Refinancing an 80-20 or 70-30 Home Loan

You initially chose an 80/20 or 70/30 loan for one of two reasons: you don’t have funds available for a down payment, or you want to avoid having to pay for private mortgage insurance (PMI). You have two loans: one for the majority percentage of the mortgage; the other for a minority percentage value that is normally used as a line of credit. It is not always possible to refinance these types of loans and it is not always wise.

Refinancing a loan may be a good idea if the interest rate you qualify for is lower than the rate you currently have. This can be especially attractive if you have a variable interest rate.

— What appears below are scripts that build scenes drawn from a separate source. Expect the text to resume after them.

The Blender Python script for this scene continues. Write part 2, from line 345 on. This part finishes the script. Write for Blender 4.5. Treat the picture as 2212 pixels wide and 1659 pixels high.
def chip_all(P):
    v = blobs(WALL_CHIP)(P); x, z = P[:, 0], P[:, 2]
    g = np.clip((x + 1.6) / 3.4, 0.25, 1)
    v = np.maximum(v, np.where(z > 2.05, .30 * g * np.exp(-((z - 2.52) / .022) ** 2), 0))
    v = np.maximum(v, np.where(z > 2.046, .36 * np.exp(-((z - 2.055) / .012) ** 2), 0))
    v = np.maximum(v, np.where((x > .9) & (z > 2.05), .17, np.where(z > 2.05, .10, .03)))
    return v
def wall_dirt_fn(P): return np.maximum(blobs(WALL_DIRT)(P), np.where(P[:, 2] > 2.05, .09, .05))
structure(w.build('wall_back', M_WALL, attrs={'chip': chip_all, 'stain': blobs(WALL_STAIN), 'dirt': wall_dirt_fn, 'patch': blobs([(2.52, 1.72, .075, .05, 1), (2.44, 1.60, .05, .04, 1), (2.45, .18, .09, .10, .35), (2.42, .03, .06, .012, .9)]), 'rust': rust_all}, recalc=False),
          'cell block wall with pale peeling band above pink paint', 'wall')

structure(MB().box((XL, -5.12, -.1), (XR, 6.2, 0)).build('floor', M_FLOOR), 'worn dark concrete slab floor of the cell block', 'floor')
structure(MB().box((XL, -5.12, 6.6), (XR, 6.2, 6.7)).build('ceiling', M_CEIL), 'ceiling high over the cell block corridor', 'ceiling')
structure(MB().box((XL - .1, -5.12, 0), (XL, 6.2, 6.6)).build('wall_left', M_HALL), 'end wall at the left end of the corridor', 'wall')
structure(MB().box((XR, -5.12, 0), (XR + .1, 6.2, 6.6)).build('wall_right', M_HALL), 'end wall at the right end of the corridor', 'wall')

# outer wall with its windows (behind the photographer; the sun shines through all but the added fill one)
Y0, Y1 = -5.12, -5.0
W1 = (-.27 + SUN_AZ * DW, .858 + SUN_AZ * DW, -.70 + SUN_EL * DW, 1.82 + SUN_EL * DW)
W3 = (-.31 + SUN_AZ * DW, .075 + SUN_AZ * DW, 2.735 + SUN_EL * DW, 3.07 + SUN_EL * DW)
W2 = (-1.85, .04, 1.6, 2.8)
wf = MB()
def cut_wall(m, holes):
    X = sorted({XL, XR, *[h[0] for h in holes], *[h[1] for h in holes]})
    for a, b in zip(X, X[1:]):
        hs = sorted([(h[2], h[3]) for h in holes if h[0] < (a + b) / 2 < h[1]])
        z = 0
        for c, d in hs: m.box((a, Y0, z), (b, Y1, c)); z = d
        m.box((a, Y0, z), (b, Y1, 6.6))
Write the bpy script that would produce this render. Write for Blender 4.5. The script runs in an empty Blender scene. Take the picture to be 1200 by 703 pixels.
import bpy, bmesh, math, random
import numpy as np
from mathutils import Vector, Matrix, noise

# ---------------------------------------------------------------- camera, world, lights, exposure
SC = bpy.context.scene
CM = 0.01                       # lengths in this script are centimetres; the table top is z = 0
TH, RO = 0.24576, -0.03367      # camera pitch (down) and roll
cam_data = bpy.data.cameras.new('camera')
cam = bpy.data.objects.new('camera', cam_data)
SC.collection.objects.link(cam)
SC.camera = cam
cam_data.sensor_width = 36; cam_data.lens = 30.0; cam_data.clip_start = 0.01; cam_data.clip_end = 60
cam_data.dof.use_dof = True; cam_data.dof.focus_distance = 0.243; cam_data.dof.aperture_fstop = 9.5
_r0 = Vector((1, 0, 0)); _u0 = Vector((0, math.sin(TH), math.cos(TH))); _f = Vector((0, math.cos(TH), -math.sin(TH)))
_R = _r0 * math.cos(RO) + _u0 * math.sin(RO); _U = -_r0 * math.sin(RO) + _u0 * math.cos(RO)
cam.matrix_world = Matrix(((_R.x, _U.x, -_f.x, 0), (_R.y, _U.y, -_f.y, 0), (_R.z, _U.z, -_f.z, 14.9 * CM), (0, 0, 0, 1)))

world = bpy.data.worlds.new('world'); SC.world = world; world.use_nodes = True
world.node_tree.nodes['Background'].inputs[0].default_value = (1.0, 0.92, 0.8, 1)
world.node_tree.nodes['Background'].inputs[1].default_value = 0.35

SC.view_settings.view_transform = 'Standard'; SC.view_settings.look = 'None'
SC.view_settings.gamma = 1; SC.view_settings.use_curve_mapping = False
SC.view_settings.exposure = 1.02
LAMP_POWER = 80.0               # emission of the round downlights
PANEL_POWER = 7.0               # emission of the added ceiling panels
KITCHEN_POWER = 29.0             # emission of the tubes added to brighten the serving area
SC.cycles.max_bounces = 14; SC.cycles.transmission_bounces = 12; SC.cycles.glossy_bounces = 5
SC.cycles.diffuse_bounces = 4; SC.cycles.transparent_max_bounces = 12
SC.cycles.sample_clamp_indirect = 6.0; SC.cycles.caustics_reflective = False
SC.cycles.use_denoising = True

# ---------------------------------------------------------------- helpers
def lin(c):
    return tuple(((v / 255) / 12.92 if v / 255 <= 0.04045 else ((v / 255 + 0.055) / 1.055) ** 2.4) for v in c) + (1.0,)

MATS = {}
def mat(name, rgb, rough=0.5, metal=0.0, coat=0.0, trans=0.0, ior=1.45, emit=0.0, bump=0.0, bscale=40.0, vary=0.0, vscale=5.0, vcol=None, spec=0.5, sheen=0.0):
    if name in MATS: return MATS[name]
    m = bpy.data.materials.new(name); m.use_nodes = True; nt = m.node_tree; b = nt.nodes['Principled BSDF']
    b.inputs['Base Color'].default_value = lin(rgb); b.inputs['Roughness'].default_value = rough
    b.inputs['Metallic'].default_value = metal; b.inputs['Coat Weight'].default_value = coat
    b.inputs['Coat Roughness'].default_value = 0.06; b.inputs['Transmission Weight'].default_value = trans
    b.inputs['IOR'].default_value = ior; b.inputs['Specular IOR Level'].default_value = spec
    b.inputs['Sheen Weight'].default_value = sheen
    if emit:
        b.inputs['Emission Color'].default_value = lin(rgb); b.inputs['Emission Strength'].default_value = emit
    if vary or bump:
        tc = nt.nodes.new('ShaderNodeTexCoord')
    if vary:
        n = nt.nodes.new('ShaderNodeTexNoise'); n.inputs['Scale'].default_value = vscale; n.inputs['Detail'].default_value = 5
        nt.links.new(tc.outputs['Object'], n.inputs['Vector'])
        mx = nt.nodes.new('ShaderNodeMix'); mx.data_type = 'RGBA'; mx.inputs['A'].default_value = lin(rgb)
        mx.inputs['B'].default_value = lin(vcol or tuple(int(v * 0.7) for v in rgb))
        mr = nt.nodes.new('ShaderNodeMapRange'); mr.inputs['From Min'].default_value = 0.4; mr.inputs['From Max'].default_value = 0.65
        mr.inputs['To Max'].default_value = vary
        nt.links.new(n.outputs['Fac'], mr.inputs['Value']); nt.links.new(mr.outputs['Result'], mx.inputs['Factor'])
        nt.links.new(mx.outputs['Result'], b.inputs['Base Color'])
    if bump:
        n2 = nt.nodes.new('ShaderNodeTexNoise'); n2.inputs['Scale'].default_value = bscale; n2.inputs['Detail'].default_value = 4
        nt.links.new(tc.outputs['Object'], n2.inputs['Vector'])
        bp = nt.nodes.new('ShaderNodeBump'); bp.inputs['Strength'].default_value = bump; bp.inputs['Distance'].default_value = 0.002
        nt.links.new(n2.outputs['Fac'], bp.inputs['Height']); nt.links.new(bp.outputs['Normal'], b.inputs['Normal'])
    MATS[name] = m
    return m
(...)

How to know if you qualify for a refinance

If you owe more on your current 80/20 or 70/30 loan than your property is currently worth, you will not be allowed to sell your property or refinance, until you pay off your loan. Keep in mind that if the value of properties in your neighborhood has increased, the amount you owe may be less than the value of your property. You may want an appraisal done to find out.

How an 80/20 or 70/30 mortgage refinance works

An 80/20 or 70/30 mortgage refinance can offer options for the borrower. For example, it may be worthwhile to make a balloon payment and pay off the smaller loan amount and acquire a lower interest rate on the remaining amount due on the larger loan.

It may also be possible to refinance your loans for lower interest rates and lower monthly payments if you want to keep two loans. You may even qualify for a new second loan that gives you a new higher line of credit.